– Usted es natural de La Seu d’Urgell. No parece el rincón más arquetípico para apasionarse por la escena.
– ¡Y que lo diga! La mía no era casa de teatro, libros ni cine, pero mi hermano mayor es escultor y el mediano toca la guitarra. Quizás fuera mi abuelo, un acordeonista que amenizaba las verbenas de pueblo en pueblo, el que nos legó la vena artística. Y yo, en agradecimiento, conservo como oro en paño aquel acordeón.
– ¿Cuándo notó entonces, la vez primera, ese cosquilleo por habitar la piel de otros?

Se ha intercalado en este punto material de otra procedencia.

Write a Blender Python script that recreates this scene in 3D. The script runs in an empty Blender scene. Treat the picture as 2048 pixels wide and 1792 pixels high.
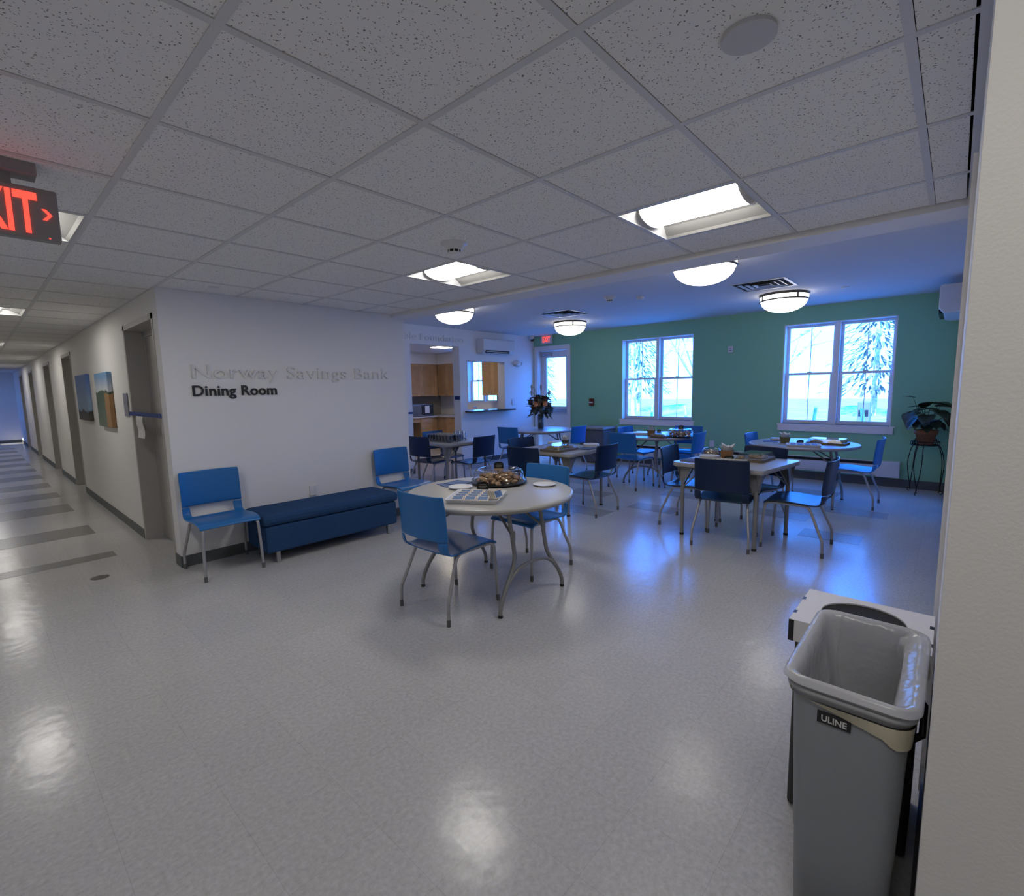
import bpy, math, random
from mathutils import Vector, Matrix
random.seed(7)
PI = math.pi
scene = bpy.context.scene
COL = scene.collection

# ---------------------------------------------------------------- camera
cam_data = bpy.data.cameras.new('camera')
cam_data.sensor_width = 36.0
cam_data.sensor_fit = 'HORIZONTAL'
cam_data.lens = 976.5 / 2048 * 36.0
cam_data.clip_start = 0.02
cam_data.clip_end = 300
cam = bpy.data.objects.new('camera', cam_data)
COL.objects.link(cam)
yaw, pitch, roll = 0.7361, -0.1187, -0.0186
F = Vector((math.cos(yaw)*math.cos(pitch), math.sin(yaw)*math.cos(pitch), math.sin(pitch)))
Rt = Vector((math.sin(yaw), -math.cos(yaw), 0))
Up = Rt.cross(F)
R2 = math.cos(roll)*Rt + math.sin(roll)*Up
U2 = -math.sin(roll)*Rt + math.cos(roll)*Up
rm = Matrix((R2, U2, -F)).transposed().to_4x4()
cam.matrix_world = Matrix.Translation(Vector((-1.099, -1.3652, 1.475))) @ rm
scene.camera = cam

# ---------------------------------------------------------------- sky and exposure
world = bpy.data.worlds.new('sky')
scene.world = world
world.use_nodes = True
nt = world.node_tree
nt.nodes.clear()
wo = nt.nodes.new('ShaderNodeOutputWorld')
bg = nt.nodes.new('ShaderNodeBackground')
tc = nt.nodes.new('ShaderNodeTexCoord')
sep = nt.nodes.new('ShaderNodeSeparateXYZ')
ramp = nt.nodes.new('ShaderNodeValToRGB')
ramp.color_ramp.elements[0].position = 0.0
ramp.color_ramp.elements[0].color = (0.045, 0.160, 0.50, 1)
ramp.color_ramp.elements[1].position = 0.16
ramp.color_ramp.elements[1].color = (0.040, 0.160, 0.55, 1)
_e = ramp.color_ramp.elements.new(0.40)
_e.color = (0.004, 0.13, 0.68, 1)
nt.links.new(tc.outputs['Generated'], sep.inputs[0])
nt.links.new(sep.outputs['Z'], ramp.inputs[0])
nt.links.new(ramp.outputs[0], bg.inputs[0])
SKY = 26.0
bg.inputs[1].default_value = SKY
nt.links.new(bg.outputs[0], wo.inputs[0])
# low winter sun from behind the building, lighting the yard the windows look on to
sun_data = bpy.data.lights.new('sun', 'SUN'); sun_data.energy = 7.0; sun_data.angle = 0.01; sun_data.color = (1.0, 0.93, 0.80)
sun = bpy.data.objects.new('sun', sun_data); COL.objects.link(sun)
sun.rotation_euler = Vector((0.80, 0.15, -0.58)).to_track_quat('-Z', 'Y').to_euler()

scene.view_settings.view_transform = 'Standard'
scene.view_settings.look = 'None'
scene.view_settings.exposure = 0.0
scene.view_settings.gamma = 1.0
scene.view_settings.use_curve_mapping = False
try:
    scene.cycles.use_denoising = True
    scene.cycles.denoiser = 'OPENIMAGEDENOISE'
    scene.cycles.max_bounces = 8
    scene.cycles.diffuse_bounces = 4
    scene.cycles.glossy_bounces = 4
    scene.cycles.transmission_bounces = 8
    scene.cycles.transparent_max_bounces = 16
    scene.cycles.caustics_reflective = False
    scene.cycles.caustics_refractive = False
    scene.cycles.sample_clamp_indirect = 6.0
except Exception:
    pass
TROFFER = 22.5      # radiance of the ceiling troffer lenses
DOME = 5.0         # radiance of the glass bowls of the dining room
KITCHEN = 24.0

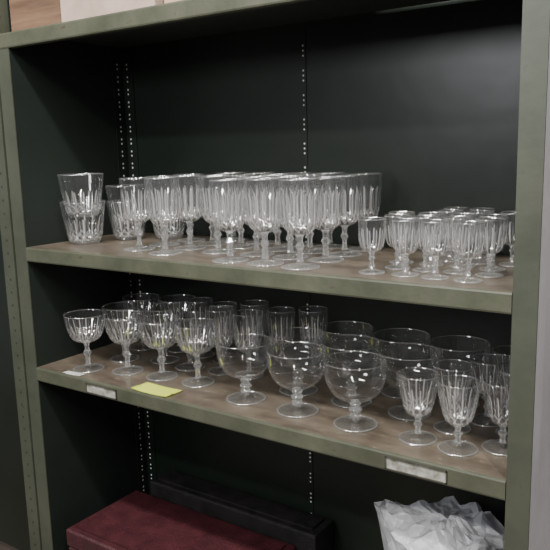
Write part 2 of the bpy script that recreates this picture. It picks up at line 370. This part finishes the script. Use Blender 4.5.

– En los primeros talleres de teatro en la escuela, cuando aún era un garbanzo. Lo típico. A los 15 entré en una compañía andorrana, Somhiteatre, y cinco años más tarde hice mi primera prueba de ingreso en el Institut del Teatre. Me tumbaron clamorosamente, desde luego, pero ya me quedé en el Col.legi del Teatre. Y al año siguiente sí logré plaza.
– ¿Cómo vivió aquel chavalín pirenaico su irrupción en la ciudad?
– Fue como un destape, una eclosión de emociones y de todo lo demás. Coincidió además con la eclosión del tecno y las raves, aquellas locas fiestas nocturnas. Me he acostado tarde, digamos, unas cuantas veces… Pero trabajaba mucho y aquel primer año logré el papel de El mar.